The solar wind is a thin stream of electrically charged particles or plasma blowing continuously from the sun into space at about a million miles per hour.

"Studies of the remnant magnetic field distributions measured by NASA's Mars Global Surveyor mission set the disappearance of the planet's convection-produced global magnetic field at about 3.7 billion years ago, leaving the Red Planet vulnerable to the solar wind," Grebowsky said.

MAVEN was designed to help study and possibly verify that theory. Ahead of its launch, NASA’s Goddard Conceptual Image Lab created a stunning video showcasing what a water-filled Mars would have looked like. After all, if liquid surface water existed billions of years ago, then the planet’s atmosphere had to have had a different climate that was warmer and a pressure near or greater than it currently is.

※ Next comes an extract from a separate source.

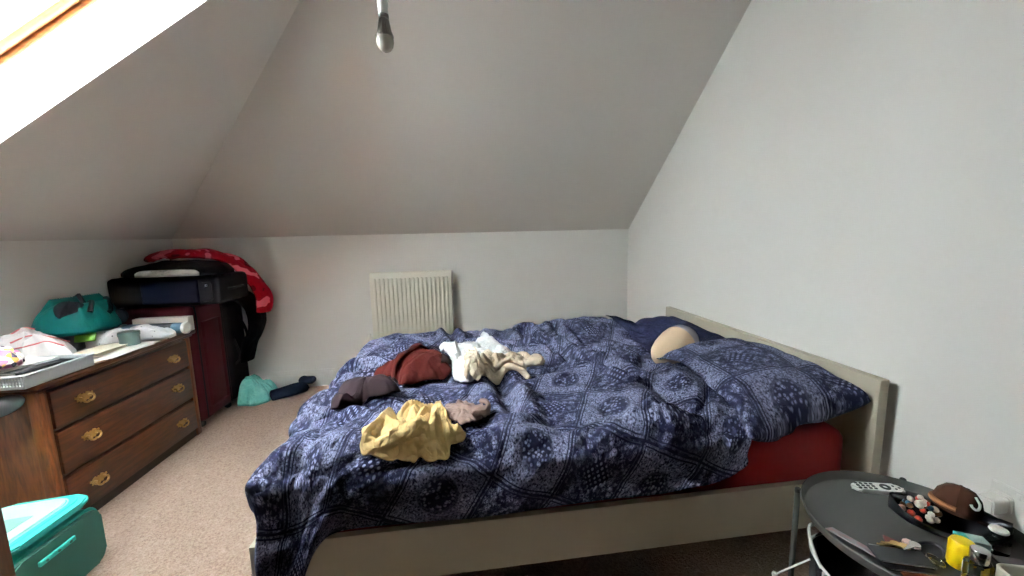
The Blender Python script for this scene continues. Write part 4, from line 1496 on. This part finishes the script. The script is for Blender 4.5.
r2 = rrect(CBY1 - CBY0 - .012, CBZ - .012, .048, 6)
add_prism(bm, r2, .022, Matrix(((0, 0, 1, CBX1 - .026), (1, 0, 0, (CBY0 + CBY1) / 2), (0, 1, 0, CBZ / 2 + .001), (0, 0, 0, 1))), bev=.006)
setp(obj('front_panel', bm, M_TURQD, cool, smooth=True), 'deep teal front panel')
for rr, xx in ((CBY1 - CBY0, CBX1 - .03), (CBY1 - CBY0, CBX0 + .034)):
    bm = BM()
    add_tube(bm, [MB_ @ Vector((a, b, xx - CBX0 - .03)) for a, b in rrect(rr, CBZ, .05, 6)], .006, 6, closed=True)
    obj('piping', bm, M_TURQ, cool, smooth=True)
# side mesh pocket
bm = BM()
for k in range(6):
    xx = CBX0 + .07 + k * .055
    add_prism(bm, rrect(.05, CBZ - .09, .012, 3), .012, Matrix(((1, 0, 0, xx + .02), (0, 0, -1, CBY0 + .003), (0, 1, 0, CBZ / 2), (0, 0, 0, 1))), bev=.004)
obj('side_pocket', bm, M_TURQ, cool, smooth=True)
# lid, hinged at the far edge and standing ajar
ML = T(CBX0 + .02, (CBY0 + CBY1) / 2, CBZ + .002) @ Matrix.Rotation(math.radians(-4.5), 4, 'Y')
LWD, LHT = CBX1 - CBX0 - .03, CBY1 - CBY0 + .02
bm = BM()
add_prism(bm, [(x + LWD / 2, y) for x, y in rrect(LWD, LHT, .085, 8)], .024, ML, bev=.007)
lid = obj('lid', bm, M_TURQ, cool, smooth=True)
bm = BM()
add_prism(bm, [(x + LWD / 2 - .03, y) for x, y in rrect(LWD - .09, LHT - .05, .075, 8)], .008, ML @ T(0, 0, .0225), bev=.003)
setp(obj('lid_panel', bm, M_MINT, lid, smooth=True), 'pale mint lid panel')
bm = BM()
add_prism(bm, [(x + LWD * .55, y) for x, y in rrect(.11, .13, .004, 2)], .002, ML @ T(0, 0, .0305))
setp(obj('lid_patch', bm, fabric('grey_green_patch', (122, 166, 154), .6), lid), 'grey-green rectangular patch')
for k_ in (0, 1):
    bm = BM()
    add_tube(bm, [ML @ Vector((x + LWD / 2 - .012 - .018 * k_, y, .0245)) for x, y in rrect(LWD - .05 - .02 * k_, LHT - .025 - .02 * k_, .08, 8)], .0035, 6, closed=True)
    obj('zip', bm, M_MINT if k_ else M_TURQ, lid, smooth=True)
bm = BM()
MH = T(CBX1 + .004, CBY0 + .17, CBZ - .055)
add_box(bm, -.002, .010, -.075, .075, -.011, .011, bev=.004, M=MH)
hd = obj('grab_tab', bm, M_TURQ, cool, smooth=True)
for k in range(3):
    bm = BM()
    add_lathe(bm, [(0, 0), (.006, 0), (.005, .004), (0, .005)], 12, MH @ T(.009, -.05 + k * .05, 0) @ Matrix.Rotation(math.radians(90), 4, 'Y'))
    obj('rivet', bm, M_TURQD, hd, smooth=True)

M_CAB = wood('brown_varnished_board', (74, 42, 26), (98, 58, 36), 'Z', .45, 4)
cab = thing('cabinet', (-1.75, .98, 0), 0, 'brown wooden cabinet whose upright edge shows at the left beside the cool bag', 'cabinet')
CX0, CX1, CY0, CY1, CZ = -2.08, -1.43, .68, 1.30, 1.75  # upper part out of view, made tall to block window light
bm = BM()
add_box(bm, CX0, CX1 - .02, CY1 - .02, CY1, .05, CZ, bev=.002)
obj('side_panel', bm, M_CAB, cab)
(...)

The video shows how the surface of Mars might have appeared during this ancient warm period, beginning with a flyover of a Martian lake. It ends with an illustration of NASA's MAVEN mission in orbit around present-day Mars.

The spacecraft will arrive at the Red Planet on Sept. 22, 2014, and slip into an elliptical orbit ranging from a low of 93 miles above the surface to a high of 3,728 miles. It also will take five "deep dips" during the course of the mission, flying as low as 77 miles in altitude and providing a cross-section of the top of the atmosphere.